The federal Liberals protested when their Blue friends on the government benches did just over one month ago, while their provincial cousins are doing the same thing. Provincial Conservatives should avoid the same temptation.

Communications is necessary to move dry, plain or just ugly policy through the emotional and human crucible of the public forum. However, to burn at communications as a method instead of policy as substance is often too easy and while it may produce a bright flash, the flame is short and does nothing to get at the essence of debate.

We should not, however, dismiss real debate and positioning on issues. Some bemoan that politicians are ‘playing politics’ at a time of economic crisis. But, politics is getting to the core of an issue and at the methods by which it should be addressed. Let’s get past the bright flash and get down to it.

Tories targeting Ottawa-Centre

I live in downtown Ottawa in the riding of Ottawa-Centre. The riding itself is a special one as it is populated by the workers the keep the gears turning of the very government that all Canadians voters elect. My neighbours are staffers from each federal political party (Bloc staffers know the rent is cheaper in Gatineau), bureaucrats, journalists and you wouldn’t even know the riding has any NDP inclination until you find Bank st.

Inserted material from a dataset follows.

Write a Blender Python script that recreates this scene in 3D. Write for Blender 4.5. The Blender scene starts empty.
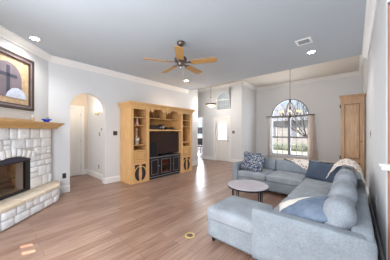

Despite this, Ottawa-Centre will be a battleground during the next federal election. In recent history, the riding has been held by all three political parties (the PCs won it in 1979). While the Conservative candidate Keith Fountain lost by some 9,000 votes during the last election, he and the Green Party candidate David Chernushenko were the two major candidates that were able to raise their respective parties’ vote share while Dipper Paul Dewar (the current MP) and then-Liberal candidate Richard Mahoney lost overall party vote share from the previous 2004 election.

Six ten-percenters from the Conservatives

For the Conservatives, the strategy to win this riding would require splitting the vote among NDP-Green voters and demoralizing/converting Liberal votes. The current nominee of the Conservative Party Brian McGarry has good name recognition in the riding as his family have been prominent small-business owners in the riding for some time. The combination of the right factors and McGarry’s candidacy may just allow the Tories to challenge and win in the riding.

A key strategic element of the Conservative push in this riding has been effective use of ten-percenters. Since January, I have received not one but six of these mailings from this House of Commons program.

The Liberals have been railing against the Conservatives for sending out these partisan (perish the thought!) mailings from their House of Commons research group. As a party in perpetual opposition, the NDP has been quietly onside with the Conservatives in sending out these mailings as opposition parties (such as Conservatives themselves and their legacy parties) have needed to innovate in order to get their message out since traditional mainstream channels tend to project and focus upon the government’s message (or information about the government) as that which is newsworthy.

As I’ve received six of these ten-percenters since January, I imagine that Ottawa Centre is a target riding. This is compounded by the fact that other MPs from other ridings are legally using their ten-percenter quota to blanket this riding with information about the Conservative government’s agenda.

I do think that the messaging could be even more specific and strategic in this riding. Conservative ten-percenters in Ottawa Centre should question the NDP’s commitment to the environment and rhetorically ask who will keep Canada along the proper environmental path. If the Conservatives are not going to get left wing votes in Ottawa Centre, they should make sure that these votes are going into the most advantageous column. To win the riding, Conservatives need to challenge the NDP and get their base to move green. To best the Liberal voting total in Ottawa Centre, Conservatives need to do as they are doing elsewhere in the country; an effective Conservative campaign will not so much win on converting ardent Liberal partisans but rather by demoralizing them and have them ponder why they should get and and vote for a so-called leader that will not stand in the House of Commons and vote for them.